The challenge comes when the environment shifts.
When the team, the context, or the moment calls for something different and the approach doesn’t shift with it.
Not because the leader is resistant.
But because no one has created the space to question whether what worked before still fits now.
It’s not usually a single moment that creates the opening.
It’s accumulation.
One signal is easy to explain away.
Two starts to form a pattern.
Over time, across conversations and situations, ignoring the signals starts to take more energy than looking at them.
And that’s often when something begins to shift.

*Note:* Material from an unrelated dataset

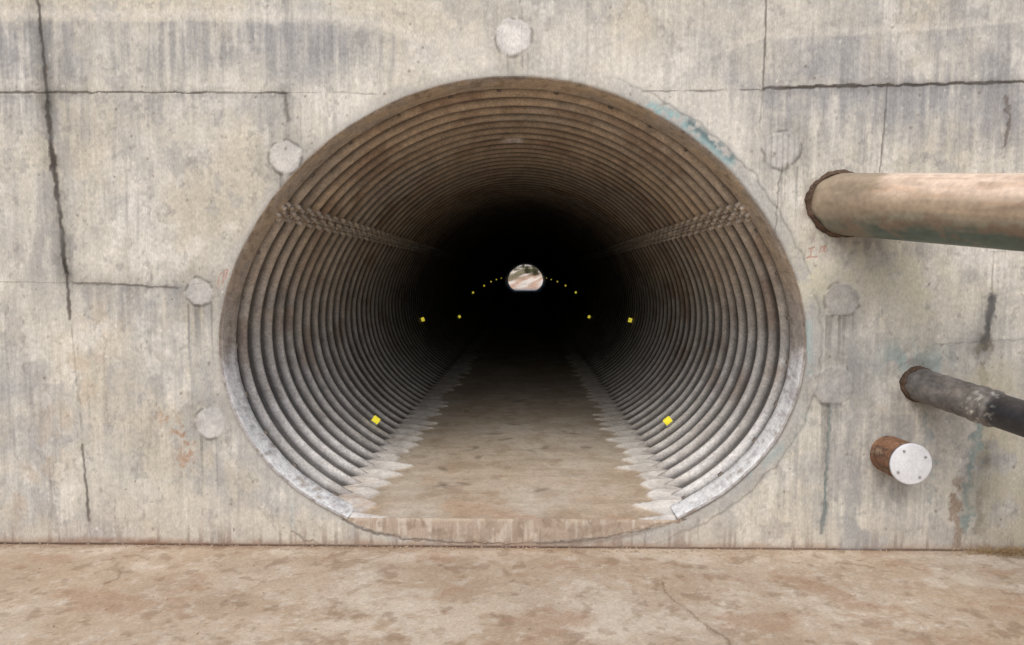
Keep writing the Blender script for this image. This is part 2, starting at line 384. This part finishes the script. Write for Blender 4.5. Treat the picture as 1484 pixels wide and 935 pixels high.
stain([(1000,178),(1060,228)],6,(.12,.16,.17),.9,thr=.48,sx=30,sz=30)
stain([(1172,470),(1172,540)],6,(.30,.40,.41),.7)
stain([(1090,690),(1140,640)],9,(.30,.40,.41),.5)
stain([(1165,600),(1160,650)],7,(.30,.40,.41),.4)
stain([(240,605),(275,640),(268,672)],13,(.34,.20,.12),.8,sx=42,sz=36,thr=.53)
stain([(150,470),(30,730)],40,(.40,.30,.2),.3,sx=12,sz=9,thr=.53)
stain([(270,440),(275,560)],20,(.3,.31,.32),.6,sx=40,sz=4)
stain([(185,762),(160,778)],8,(.15,.12,.10),.7,thr=.5)
stain([(1300,520),(1350,530)],24,(.28,.38,.38),.7,thr=.48)
stain([(1270,640),(1240,760)],60,(.29,.295,.30),.8,sx=8,sz=5)
stain([(1220,480),(1215,640)],40,(.31,.315,.31),.8,sx=14,sz=6)
stain([(290,440),(300,590),(310,680)],30,(.34,.345,.35),.6,sx=20,sz=5)
stain([(1325,545),(1330,556)],36,(.20,.19,.175),.85,sx=14,sz=12,thr=.42)
stain([(1290,655),(1300,700)],40,(.27,.26,.25),.6,sx=14,sz=8,thr=.45)
stain([(0,785),(420,788)],6,(.22,.12,.08),.7,sx=6,sz=12,thr=.5)
stain([(1190,262),(1172,295),(1185,335)],15,(.2,.16,.13),.65,sx=14,sz=12,thr=.42)
stain([(1200,350),(1330,365)],16,(.27,.26,.25),.7,thr=.45)
stain([(640,775),(760,775),(900,765)],9,(.25,.19,.14),.6,sx=16,sz=8,thr=.52)
stain([(100,160),(55,400)],26,(.28,.28,.28),.6,sx=20,sz=5)
stain([(1455,150),(1450,300)],20,(.30,.29,.29),.6,sx=20,sz=5)
stain([(1180,400),(1250,360),(1330,420)],50,(.56,.54,.42),.7,sx=7,sz=7,thr=.45)
stain([(1440,560),(1470,760)],50,(.50,.46,.34),.6,sx=7,sz=7,thr=.48)
yoff=np.zeros(len(x))
for (u,v,r,lt,am) in((743,54,27,.62,.9),(413,228,25,.58,.55),(290,424,21,.50,.75),(305,613,23,.50,.85),(1132,218,28,.46,.6),(1221,436,26,.31,.75),(1208,560,30,.34,.75)):
    px_,pz_=W(u,v); R_=r*MPP
    k=np.where(np.hypot(x-px_,z-pz_)<R_*2.5)[0]
    ang=np.arctan2(z[k]-pz_,x[k]-px_)
    dd=np.hypot(x[k]-px_,z[k]-pz_)+R_*.3*(fbm(np.cos(ang)*1.6+u,np.sin(ang)*1.6,601,3)-.5)+.025*(jx[k])
    m=smooth(R_,R_-.016,dd)
    tone=.7+.6*fbm(x[k]*22,z[k]*22,611+int(u),4)
    col=np.array([lt,lt*.99,lt*.975])[None,:]*tone[:,None]
    if u==1132: col=col*(1-.35*smooth(.0,.6,np.sin((x[k]-px_)*190)))[:,None]
    mm=(m*am)[:,None]; c[k]=c[k]*(1-mm)+col*mm
    e=np.exp(-((dd-R_)/.008)**2)*.6*smooth(.38,.56,fbm(np.cos(ang)*2,np.sin(ang)*2,631+int(v),2)); c[k]=c[k]*(1-e[:,None]*.8)
    g=np.exp(-((dd-R_*1.25)/.06)**2)*.35; c[k]=c[k]*(1-g[:,None]*.5)
    yoff[k]-=m*.003; hg[k]+=m*fbm(x[k]*35,z[k]*35,641,3)*1.5
    k=np.where((abs(x-px_)<R_*.9)&(z<pz_-R_*.8)&(z>pz_-R_-.45))[0]
    dm=smooth(.54,.66,fbm(x[k]*45,z[k]*1.2,651,3))*smooth(pz_-R_-.45,pz_-R_,z[k])*.6
    c[k]=c[k]*(1-dm[:,None]*.55)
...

In practice, this doesn’t look like a major overhaul.
It’s smaller than that.
It might start with acknowledging something privately, just to yourself, that you haven’t been willing to name out loud yet.
Not as self-criticism. Just as honest observation.
It might look like listening differently in a conversation.
Letting what’s been said land instead of immediately sorting it into what’s useful and what isn’t.
It might be incorporating one thing, just one, that someone has been trying to tell you and seeing what changes.
None of that requires reinventing how you lead.
It requires a willingness to stay open to what the signals are actually saying.
This week’s reflection:
Is there a signal, or an accumulation of them, you’ve been explaining away?
Not to assign blame.
Just to ask honestly whether the pattern you’re trying to shift might have some of you in it.
That question, asked with curiosity rather than judgment, is often where something real begins to move.